**Information shown**.

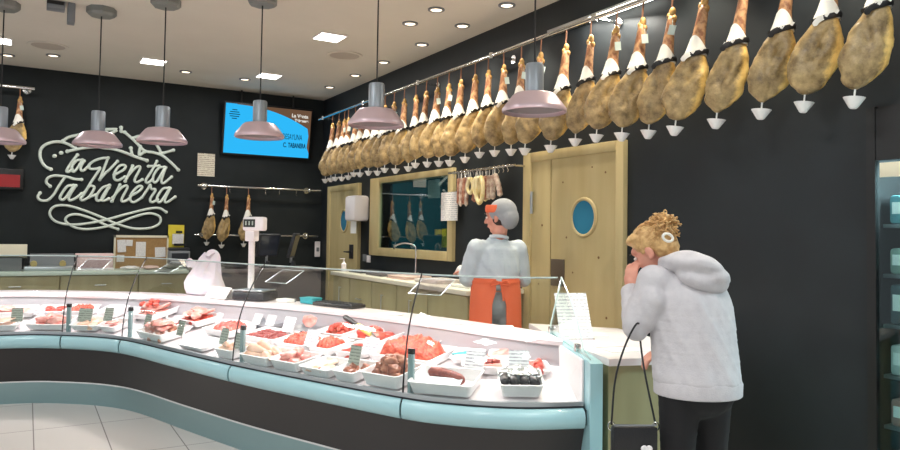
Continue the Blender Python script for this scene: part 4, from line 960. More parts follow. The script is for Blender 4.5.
# ---------------------------------------------------------------- trays, meat, price cards
def tray_mesh(L, W, H, m):
    b = B()
    def ring(l, w, z, r=.02):
        out = []
        for cx_, cy_, a0 in ((l / 2 - r, w / 2 - r, 0), (-l / 2 + r, w / 2 - r, 90), (-l / 2 + r, -w / 2 + r, 180), (l / 2 - r, -w / 2 + r, 270)):
            for k in range(5): a = R(a0 + k * 22.5); out.append((cx_ + r * math.cos(a), cy_ + r * math.sin(a), z))
        return out
    b.rings([ring(L - .03, W - .03, 0), ring(L, W, H - .004), ring(L + .012, W + .012, H - .002), ring(L + .012, W + .012, H), ring(L - .008, W - .008, H), ring(L - .036, W - .036, .006)])
    return b
def meat_mesh(kind, k):
    b = B(); s = k * 3.7 + 1
    if kind == 'piece': b.ico((0, 0, 0), (.055, .038, .026), 3, amp=.35, freq=1.6, seed=s)
    elif kind == 'chop': b.ico((0, 0, 0), (.075, .045, .016), 3, amp=.4, freq=1.4, seed=s)
    elif kind == 'leg': 
        b.tube(spline([(-.08, 0, 0), (-.03, .005, .004), (.02, 0, .004), (.07, -.012, 0), (.11, -.02, -.004)], 4), [.008, .022, .032, .037, .036, .034, .03, .026, .022, .018, .016, .015, .014, .014, .015, .016, .008], 10)
    elif kind == 'roll': b.tube(spline([(-.12, 0, 0), (-.05, .012, .003), (.04, .01, .003), (.12, -.012, 0)], 5), [.01, .026] + [.031] * 12 + [.026, .01], 12)
    elif kind == 'slice': b.ico((0, 0, 0), (.07, .05, .008), 3, amp=.25, freq=1.5, seed=s)
    elif kind == 'strip': b.tube(spline([(-.06, 0, 0), (-.02, .015, .004), (.02, -.01, .004), (.06, .005, 0)], 3), [.008, .016, .02, .018, .022, .018, .02, .017, .015, .007], 8)
    elif kind == 'chunk': b.ico((0, 0, 0), (.036, .034, .03), 3, amp=.45, freq=1.8, seed=s)
    elif kind == 'pudding': b.tube(spline([(-.055, 0, 0), (-.02, .012, .002), (.02, .012, .002), (.055, 0, 0)], 3), [.006, .02, .024, .025, .025, .025, .025, .024, .02, .006], 12)
    return b
MEATC = {}
def meat_piece(kind, m, name):
    key = (kind, m.name, name, random.randint(0, 2))
    if key not in MEATC:
        o = meat_mesh(kind, key[3]).build(name, m, ang=70); MEATC[key] = o.data; return o
    o = bpy.data.objects.new(name, MEATC[key]); C.objects.link(o); return o
TR = []
def tray(s, o, L, W, label, H=.05, m=None, rz=0.0):
    z = deckz(s, o); t = tray_mesh(L, W, H, m or TRAYM).build('meat_tray', m or TRAYM)
    f, d, LL = sect(s)
    sl = math.atan2(.13, LL - .40)
    M = Matrix.Rotation(tang(s) + rz, 4, 'Z') @ Matrix.Rotation(sl if False else 0, 4, 'X')
    p = at(s, o, z + (W / 2) * math.tan(sl) * .5 + .002)
    t.matrix_world = Matrix.Translation(p) @ Matrix.Rotation(tang(s) + rz, 4, 'Z') @ Matrix.Rotation(slope_dir(s) * sl * .9, 4, 'X')
    tag(t, label, 'meat tray', 'white meat trays in the display')
    return t
def slope_dir(s):
    a = tang(s); d = sect(s)[1]; return 1 if (-math.sin(a) * d.x + math.cos(a) * d.y) > 0 else -1
def fill(t, kind, m, name, label, cat, n, L, W, z0=.028, layers=1, jit=.3, sc=1.0, big=1.0):
    k = 0
    nx = max(1, round((n / layers) ** .5 * (L / W) ** .5)); ny = max(1, math.ceil(n / layers / nx))
    for lay in range(layers):
        for i in range(nx):
            for j in range(ny):
                if k >= n: return
                f = 1 - .28 * lay
                x = ((i + .5) / nx - .5) * (L - .07) * f + random.uniform(-1, 1) * .01; y = ((j + .5) / ny - .5) * (W - .06) * f + random.uniform(-1, 1) * .01
                o = meat_piece(kind, m, name)
                o.matrix_world = t.matrix_world @ Matrix.Translation((x, y, z0 + lay * .032 * big)) @ Matrix.Rotation(random.uniform(-1, 1) * jit, 4, 'Y') @ Matrix.Rotation(random.uniform(0, 6.28) if kind not in ('roll', 'leg', 'pudding', 'slice') else random.uniform(-.5, .5), 4, 'Z') @ Matrix.Scale(sc * random.uniform(.88, 1.1), 4)
                tag(o, label, cat, label if n > 1 else None); k += 1
def mound(t, m, name, label, L, W, H, z0=.02, seed=0):
    b = B(); nx, ny = 34, 26; V = []
    for i in range(nx + 1):
        row = []
        for j in range(ny + 1):
            u, v = i / nx * 2 - 1, j / ny * 2 - 1; r = (abs(u) ** 2.6 + abs(v) ** 2.6)
            h = max(0, 1 - r) ** .45
            p = Vector((u * L * 16, v * W * 16, seed))
            z = z0 + H * h * (1 + .35 * noise.noise(p * .5)) + (.016 * noise.noise(p * 2.1) + .010 * noise.noise(p * 4.4)) * (h > 0)
            row.append(b.bm.verts.new((u * L / 2, v * W / 2, max(z0, z))))
        V.append(row)
    for i in range(nx):
        for j in range(ny): b.bm.faces.new((V[i][j], V[i + 1][j], V[i + 1][j + 1], V[i][j + 1]))
    ring = [V[i][0] for i in range(nx + 1)] + [V[nx][j] for j in range(1, ny + 1)] + [V[i][ny] for i in range(nx - 1, -1, -1)] + [V[0][j] for j in range(ny - 1, 0, -1)]
    b.bm.faces.new(ring[::-1])
    o = b.build(name, m, ang=60); o.matrix_world = t.matrix_world.copy(); tag(o, label, 'minced meat'); return o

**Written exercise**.
From the material above, copy everything exactly but the pictures.

**Response to this exercise**.
Continue the Blender Python script for this scene: part 4, from line 960. More parts follow. The script is for Blender 4.5.
# ---------------------------------------------------------------- trays, meat, price cards
def tray_mesh(L, W, H, m):
    b = B()
    def ring(l, w, z, r=.02):
        out = []
        for cx_, cy_, a0 in ((l / 2 - r, w / 2 - r, 0), (-l / 2 + r, w / 2 - r, 90), (-l / 2 + r, -w / 2 + r, 180), (l / 2 - r, -w / 2 + r, 270)):
            for k in range(5): a = R(a0 + k * 22.5); out.append((cx_ + r * math.cos(a), cy_ + r * math.sin(a), z))
        return out
    b.rings([ring(L - .03, W - .03, 0), ring(L, W, H - .004), ring(L + .012, W + .012, H - .002), ring(L + .012, W + .012, H), ring(L - .008, W - .008, H), ring(L - .036, W - .036, .006)])
    return b
def meat_mesh(kind, k):
    b = B(); s = k * 3.7 + 1
    if kind == 'piece': b.ico((0, 0, 0), (.055, .038, .026), 3, amp=.35, freq=1.6, seed=s)
    elif kind == 'chop': b.ico((0, 0, 0), (.075, .045, .016), 3, amp=.4, freq=1.4, seed=s)
    elif kind == 'leg': 
        b.tube(spline([(-.08, 0, 0), (-.03, .005, .004), (.02, 0, .004), (.07, -.012, 0), (.11, -.02, -.004)], 4), [.008, .022, .032, .037, .036, .034, .03, .026, .022, .018, .016, .015, .014, .014, .015, .016, .008], 10)
    elif kind == 'roll': b.tube(spline([(-.12, 0, 0), (-.05, .012, .003), (.04, .01, .003), (.12, -.012, 0)], 5), [.01, .026] + [.031] * 12 + [.026, .01], 12)
    elif kind == 'slice': b.ico((0, 0, 0), (.07, .05, .008), 3, amp=.25, freq=1.5, seed=s)
    elif kind == 'strip': b.tube(spline([(-.06, 0, 0), (-.02, .015, .004), (.02, -.01, .004), (.06, .005, 0)], 3), [.008, .016, .02, .018, .022, .018, .02, .017, .015, .007], 8)
    elif kind == 'chunk': b.ico((0, 0, 0), (.036, .034, .03), 3, amp=.45, freq=1.8, seed=s)
    elif kind == 'pudding': b.tube(spline([(-.055, 0, 0), (-.02, .012, .002), (.02, .012, .002), (.055, 0, 0)], 3), [.006, .02, .024, .025, .025, .025, .025, .024, .02, .006], 12)
    return b
MEATC = {}
def meat_piece(kind, m, name):
    key = (kind, m.name, name, random.randint(0, 2))
    if key not in MEATC:
        o = meat_mesh(kind, key[3]).build(name, m, ang=70); MEATC[key] = o.data; return o
    o = bpy.data.objects.new(name, MEATC[key]); C.objects.link(o); return o
TR = []
def tray(s, o, L, W, label, H=.05, m=None, rz=0.0):
    z = deckz(s, o); t = tray_mesh(L, W, H, m or TRAYM).build('meat_tray', m or TRAYM)
    f, d, LL = sect(s)
    sl = math.atan2(.13, LL - .40)
    M = Matrix.Rotation(tang(s) + rz, 4, 'Z') @ Matrix.Rotation(sl if False else 0, 4, 'X')
    p = at(s, o, z + (W / 2) * math.tan(sl) * .5 + .002)
    t.matrix_world = Matrix.Translation(p) @ Matrix.Rotation(tang(s) + rz, 4, 'Z') @ Matrix.Rotation(slope_dir(s) * sl * .9, 4, 'X')
    tag(t, label, 'meat tray', 'white meat trays in the display')
    return t
def slope_dir(s):
    a = tang(s); d = sect(s)[1]; return 1 if (-math.sin(a) * d.x + math.cos(a) * d.y) > 0 else -1
def fill(t, kind, m, name, label, cat, n, L, W, z0=.028, layers=1, jit=.3, sc=1.0, big=1.0):
    k = 0
    nx = max(1, round((n / layers) ** .5 * (L / W) ** .5)); ny = max(1, math.ceil(n / layers / nx))
    for lay in range(layers):
        for i in range(nx):
            for j in range(ny):
                if k >= n: return
                f = 1 - .28 * lay
                x = ((i + .5) / nx - .5) * (L - .07) * f + random.uniform(-1, 1) * .01; y = ((j + .5) / ny - .5) * (W - .06) * f + random.uniform(-1, 1) * .01
                o = meat_piece(kind, m, name)
                o.matrix_world = t.matrix_world @ Matrix.Translation((x, y, z0 + lay * .032 * big)) @ Matrix.Rotation(random.uniform(-1, 1) * jit, 4, 'Y') @ Matrix.Rotation(random.uniform(0, 6.28) if kind not in ('roll', 'leg', 'pudding', 'slice') else random.uniform(-.5, .5), 4, 'Z') @ Matrix.Scale(sc * random.uniform(.88, 1.1), 4)
                tag(o, label, cat, label if n > 1 else None); k += 1
def mound(t, m, name, label, L, W, H, z0=.02, seed=0):
    b = B(); nx, ny = 34, 26; V = []
    for i in range(nx + 1):
        row = []
        for j in range(ny + 1):
            u, v = i / nx * 2 - 1, j / ny * 2 - 1; r = (abs(u) ** 2.6 + abs(v) ** 2.6)
            h = max(0, 1 - r) ** .45
            p = Vector((u * L * 16, v * W * 16, seed))
            z = z0 + H * h * (1 + .35 * noise.noise(p * .5)) + (.016 * noise.noise(p * 2.1) + .010 * noise.noise(p * 4.4)) * (h > 0)
            row.append(b.bm.verts.new((u * L / 2, v * W / 2, max(z0, z))))
        V.append(row)
    for i in range(nx):
        for j in range(ny): b.bm.faces.new((V[i][j], V[i + 1][j], V[i + 1][j + 1], V[i][j + 1]))
    ring = [V[i][0] for i in range(nx + 1)] + [V[nx][j] for j in range(1, ny + 1)] + [V[i][ny] for i in range(nx - 1, -1, -1)] + [V[0][j] for j in range(ny - 1, 0, -1)]
    b.bm.faces.new(ring[::-1])
    o = b.build(name, m, ang=60); o.matrix_world = t.matrix_world.copy(); tag(o, label, 'minced meat'); return o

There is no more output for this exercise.